Holocaust survivor Yitzhak Arad, ne Rudnicki, was born on November 11, 1926 in Święciany, Poland (now Lithuania). Growing up, he belonged to Ha-No’ar ha-Tsiyyoni, a Zionist youth movement, and then, during World War II, he became active in the ghetto underground movement. In February 1943 he joined the Soviet partisans of the Markov Brigade, fighting alongside the resistance’s guerilla fighters until the end of the war.
In December 1945, Yitzhak illegally immigrated to Eretz Israel, where he joined the Palmach, an elite fighting force in pre-state Israel. He remained in the forces after the state of Israel was founded, eventually rising to the rank of brigadier-general in the Israeli Defense Forces.
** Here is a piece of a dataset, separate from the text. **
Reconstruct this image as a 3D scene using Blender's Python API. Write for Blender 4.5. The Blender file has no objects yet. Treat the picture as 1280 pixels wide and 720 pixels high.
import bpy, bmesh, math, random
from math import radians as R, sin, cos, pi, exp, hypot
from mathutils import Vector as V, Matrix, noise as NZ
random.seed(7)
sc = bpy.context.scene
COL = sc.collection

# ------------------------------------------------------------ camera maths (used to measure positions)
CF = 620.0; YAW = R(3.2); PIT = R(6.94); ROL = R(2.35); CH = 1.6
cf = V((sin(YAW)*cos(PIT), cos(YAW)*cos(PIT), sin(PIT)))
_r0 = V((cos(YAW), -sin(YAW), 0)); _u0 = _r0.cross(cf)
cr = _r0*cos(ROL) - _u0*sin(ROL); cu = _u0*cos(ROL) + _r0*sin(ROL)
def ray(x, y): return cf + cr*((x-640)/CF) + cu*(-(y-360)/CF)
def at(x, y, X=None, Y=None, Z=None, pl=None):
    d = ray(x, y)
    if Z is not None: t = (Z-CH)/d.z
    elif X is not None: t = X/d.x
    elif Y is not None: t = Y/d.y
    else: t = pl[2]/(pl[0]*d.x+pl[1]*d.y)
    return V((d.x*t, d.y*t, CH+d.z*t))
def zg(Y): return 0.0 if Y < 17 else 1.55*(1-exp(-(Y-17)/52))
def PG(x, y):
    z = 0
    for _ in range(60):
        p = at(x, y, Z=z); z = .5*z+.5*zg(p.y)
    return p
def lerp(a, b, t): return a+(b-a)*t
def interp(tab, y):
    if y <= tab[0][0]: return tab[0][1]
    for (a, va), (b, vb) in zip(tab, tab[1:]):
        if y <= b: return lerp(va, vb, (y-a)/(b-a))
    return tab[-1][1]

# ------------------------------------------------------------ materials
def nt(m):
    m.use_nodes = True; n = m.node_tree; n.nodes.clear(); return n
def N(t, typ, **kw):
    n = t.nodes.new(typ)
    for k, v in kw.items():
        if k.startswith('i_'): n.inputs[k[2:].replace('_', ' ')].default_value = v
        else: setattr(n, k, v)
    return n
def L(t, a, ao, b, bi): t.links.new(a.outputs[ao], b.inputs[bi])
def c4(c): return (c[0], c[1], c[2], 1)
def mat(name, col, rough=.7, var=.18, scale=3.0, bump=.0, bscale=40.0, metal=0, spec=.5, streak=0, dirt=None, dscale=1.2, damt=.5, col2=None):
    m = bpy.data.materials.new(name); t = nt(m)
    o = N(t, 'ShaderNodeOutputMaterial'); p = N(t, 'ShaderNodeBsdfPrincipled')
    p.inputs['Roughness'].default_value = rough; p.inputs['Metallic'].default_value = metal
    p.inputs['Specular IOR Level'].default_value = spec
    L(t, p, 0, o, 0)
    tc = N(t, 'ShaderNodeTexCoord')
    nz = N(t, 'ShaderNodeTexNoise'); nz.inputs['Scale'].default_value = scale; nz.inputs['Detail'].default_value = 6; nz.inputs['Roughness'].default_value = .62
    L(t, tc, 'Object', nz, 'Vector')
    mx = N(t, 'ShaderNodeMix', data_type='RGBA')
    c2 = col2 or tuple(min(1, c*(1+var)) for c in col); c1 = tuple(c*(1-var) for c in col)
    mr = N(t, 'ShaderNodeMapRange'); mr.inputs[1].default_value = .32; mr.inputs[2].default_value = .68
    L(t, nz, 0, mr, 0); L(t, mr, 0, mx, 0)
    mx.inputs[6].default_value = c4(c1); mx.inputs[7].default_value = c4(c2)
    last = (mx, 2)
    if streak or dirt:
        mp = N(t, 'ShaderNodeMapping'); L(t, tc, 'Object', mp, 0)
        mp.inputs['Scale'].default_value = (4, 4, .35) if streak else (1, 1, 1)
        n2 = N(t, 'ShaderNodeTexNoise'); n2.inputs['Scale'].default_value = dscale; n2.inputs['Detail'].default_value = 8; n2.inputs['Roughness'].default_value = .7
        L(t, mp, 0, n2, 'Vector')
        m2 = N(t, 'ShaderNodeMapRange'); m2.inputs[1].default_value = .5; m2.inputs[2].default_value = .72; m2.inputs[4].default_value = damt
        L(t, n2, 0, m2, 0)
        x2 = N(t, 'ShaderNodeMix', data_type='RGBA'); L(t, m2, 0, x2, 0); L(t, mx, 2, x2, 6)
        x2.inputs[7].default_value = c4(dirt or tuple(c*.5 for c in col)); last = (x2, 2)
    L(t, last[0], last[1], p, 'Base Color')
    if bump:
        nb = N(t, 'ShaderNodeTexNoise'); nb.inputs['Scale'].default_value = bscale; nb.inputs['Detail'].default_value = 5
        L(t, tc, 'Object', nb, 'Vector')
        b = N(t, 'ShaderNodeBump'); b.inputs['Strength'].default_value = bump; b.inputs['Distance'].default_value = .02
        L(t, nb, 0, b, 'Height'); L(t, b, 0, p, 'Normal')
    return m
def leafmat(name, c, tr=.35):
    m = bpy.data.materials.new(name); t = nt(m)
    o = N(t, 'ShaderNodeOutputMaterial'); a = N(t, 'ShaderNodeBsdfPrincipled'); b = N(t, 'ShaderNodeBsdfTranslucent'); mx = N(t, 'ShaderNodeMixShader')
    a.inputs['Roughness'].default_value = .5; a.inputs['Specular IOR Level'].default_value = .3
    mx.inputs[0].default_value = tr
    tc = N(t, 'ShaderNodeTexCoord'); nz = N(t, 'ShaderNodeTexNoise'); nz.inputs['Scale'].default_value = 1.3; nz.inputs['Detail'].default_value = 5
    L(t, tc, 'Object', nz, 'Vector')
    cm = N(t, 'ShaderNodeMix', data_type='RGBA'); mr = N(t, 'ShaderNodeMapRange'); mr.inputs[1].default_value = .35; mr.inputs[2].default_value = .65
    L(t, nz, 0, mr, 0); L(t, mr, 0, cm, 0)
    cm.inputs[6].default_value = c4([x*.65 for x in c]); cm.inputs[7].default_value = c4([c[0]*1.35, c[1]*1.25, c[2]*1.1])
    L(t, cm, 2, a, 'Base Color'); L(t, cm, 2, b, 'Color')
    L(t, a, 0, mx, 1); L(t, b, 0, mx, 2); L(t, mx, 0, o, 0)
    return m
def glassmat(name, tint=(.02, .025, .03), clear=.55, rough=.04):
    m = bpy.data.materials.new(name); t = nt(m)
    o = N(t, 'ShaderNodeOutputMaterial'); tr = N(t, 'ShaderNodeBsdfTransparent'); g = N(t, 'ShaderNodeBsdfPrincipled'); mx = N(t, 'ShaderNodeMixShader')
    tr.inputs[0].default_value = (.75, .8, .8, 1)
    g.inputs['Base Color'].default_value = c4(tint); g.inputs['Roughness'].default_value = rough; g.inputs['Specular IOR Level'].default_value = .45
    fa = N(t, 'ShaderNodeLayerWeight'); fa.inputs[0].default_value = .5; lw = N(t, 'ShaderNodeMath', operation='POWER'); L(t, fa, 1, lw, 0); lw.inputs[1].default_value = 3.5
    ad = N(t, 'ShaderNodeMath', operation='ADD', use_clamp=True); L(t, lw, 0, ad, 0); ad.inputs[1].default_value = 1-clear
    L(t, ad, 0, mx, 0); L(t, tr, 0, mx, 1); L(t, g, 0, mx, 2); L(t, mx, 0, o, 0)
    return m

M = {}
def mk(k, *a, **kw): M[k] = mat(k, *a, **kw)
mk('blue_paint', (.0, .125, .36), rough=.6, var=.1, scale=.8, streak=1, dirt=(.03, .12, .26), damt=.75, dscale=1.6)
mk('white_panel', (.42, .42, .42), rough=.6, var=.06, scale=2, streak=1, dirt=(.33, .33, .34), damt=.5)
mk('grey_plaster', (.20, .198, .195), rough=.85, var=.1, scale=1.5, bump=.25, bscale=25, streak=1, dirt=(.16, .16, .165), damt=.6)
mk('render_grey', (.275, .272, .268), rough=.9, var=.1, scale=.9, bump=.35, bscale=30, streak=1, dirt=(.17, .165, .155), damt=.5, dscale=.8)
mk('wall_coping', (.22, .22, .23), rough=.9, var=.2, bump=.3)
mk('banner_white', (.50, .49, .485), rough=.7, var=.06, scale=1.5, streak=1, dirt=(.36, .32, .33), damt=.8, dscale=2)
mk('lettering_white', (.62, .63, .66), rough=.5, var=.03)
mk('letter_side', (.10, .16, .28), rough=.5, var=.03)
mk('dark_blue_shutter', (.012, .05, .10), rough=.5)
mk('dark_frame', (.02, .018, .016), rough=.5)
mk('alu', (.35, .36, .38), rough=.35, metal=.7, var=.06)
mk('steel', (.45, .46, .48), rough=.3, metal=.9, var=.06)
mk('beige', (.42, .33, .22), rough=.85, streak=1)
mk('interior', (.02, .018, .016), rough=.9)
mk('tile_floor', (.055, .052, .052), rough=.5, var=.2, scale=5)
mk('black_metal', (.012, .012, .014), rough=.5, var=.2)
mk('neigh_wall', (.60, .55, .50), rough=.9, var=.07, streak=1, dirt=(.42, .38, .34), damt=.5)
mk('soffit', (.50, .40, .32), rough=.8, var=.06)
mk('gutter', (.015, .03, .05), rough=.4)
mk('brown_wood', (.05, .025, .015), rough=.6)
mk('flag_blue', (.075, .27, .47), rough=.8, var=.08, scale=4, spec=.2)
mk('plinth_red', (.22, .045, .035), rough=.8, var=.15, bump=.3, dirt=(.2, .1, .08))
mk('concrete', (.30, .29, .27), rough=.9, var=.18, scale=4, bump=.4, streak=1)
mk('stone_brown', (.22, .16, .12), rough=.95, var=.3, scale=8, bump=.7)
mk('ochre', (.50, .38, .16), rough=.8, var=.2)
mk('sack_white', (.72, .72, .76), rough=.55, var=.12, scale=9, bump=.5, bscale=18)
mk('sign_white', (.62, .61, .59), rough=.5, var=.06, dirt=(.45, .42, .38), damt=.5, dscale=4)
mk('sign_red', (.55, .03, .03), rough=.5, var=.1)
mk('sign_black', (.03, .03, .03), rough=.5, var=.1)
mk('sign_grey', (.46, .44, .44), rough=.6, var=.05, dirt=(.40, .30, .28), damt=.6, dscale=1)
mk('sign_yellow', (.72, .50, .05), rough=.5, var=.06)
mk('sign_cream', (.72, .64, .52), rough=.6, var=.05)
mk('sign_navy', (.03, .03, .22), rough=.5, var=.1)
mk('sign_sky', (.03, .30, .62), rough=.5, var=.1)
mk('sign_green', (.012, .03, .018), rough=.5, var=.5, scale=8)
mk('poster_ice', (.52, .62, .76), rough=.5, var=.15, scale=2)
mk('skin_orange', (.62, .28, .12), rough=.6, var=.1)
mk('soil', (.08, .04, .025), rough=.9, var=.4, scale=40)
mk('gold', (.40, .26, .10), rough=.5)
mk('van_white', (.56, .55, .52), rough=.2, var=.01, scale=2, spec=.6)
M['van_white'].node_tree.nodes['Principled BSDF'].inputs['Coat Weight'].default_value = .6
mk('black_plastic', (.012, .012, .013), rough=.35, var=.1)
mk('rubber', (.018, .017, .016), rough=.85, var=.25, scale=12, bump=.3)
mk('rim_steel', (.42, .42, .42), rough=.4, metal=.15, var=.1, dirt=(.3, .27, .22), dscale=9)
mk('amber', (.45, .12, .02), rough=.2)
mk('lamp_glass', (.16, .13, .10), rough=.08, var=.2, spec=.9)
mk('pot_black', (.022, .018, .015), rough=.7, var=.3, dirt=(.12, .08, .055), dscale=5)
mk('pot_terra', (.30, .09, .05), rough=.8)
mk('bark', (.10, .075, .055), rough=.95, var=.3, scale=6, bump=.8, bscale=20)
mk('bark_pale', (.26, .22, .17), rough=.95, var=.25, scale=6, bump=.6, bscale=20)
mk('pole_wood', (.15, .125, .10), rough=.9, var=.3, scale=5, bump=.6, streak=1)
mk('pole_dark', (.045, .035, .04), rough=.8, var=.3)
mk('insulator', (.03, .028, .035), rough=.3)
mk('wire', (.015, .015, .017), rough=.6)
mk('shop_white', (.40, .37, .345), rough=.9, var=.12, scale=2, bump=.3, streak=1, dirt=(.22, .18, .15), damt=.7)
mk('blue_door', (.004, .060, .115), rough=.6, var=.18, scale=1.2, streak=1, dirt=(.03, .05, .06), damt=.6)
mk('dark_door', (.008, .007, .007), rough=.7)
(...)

He completed his doctorate at Tel Aviv University, focusing on the history of the Holocaust in the areas of the former Soviet Union. In his work as a Holocaust scholar, he published several books and articles on the subject.
Yitzhak retired from the military in 1972, the same year he was appointed chairman of the directorate of Yad Vashem, the world Holocaust remembrance center in Jerusalem. He served in that position until 1993. “I built a physical site for visitors, which tells and presents the history of the Holocaust. I expanded the education and research of the subject and laid the foundations for making the place a world center for commemorating the memory of the Holocaust and its heritage,” he later recalled about his time at the helm of the museum and research institution.
Yitzhak Arad died May 6, 2021, at the age of 94.
“Yad Vashem mourns the passing of Dr. Yitzhak Arad, Holocaust survivor and resistance fighter, renowned historian and former chairman of the Yad Vashem directorate and vice-chairman of the Yad Vashem Council,” the museum said in a statement.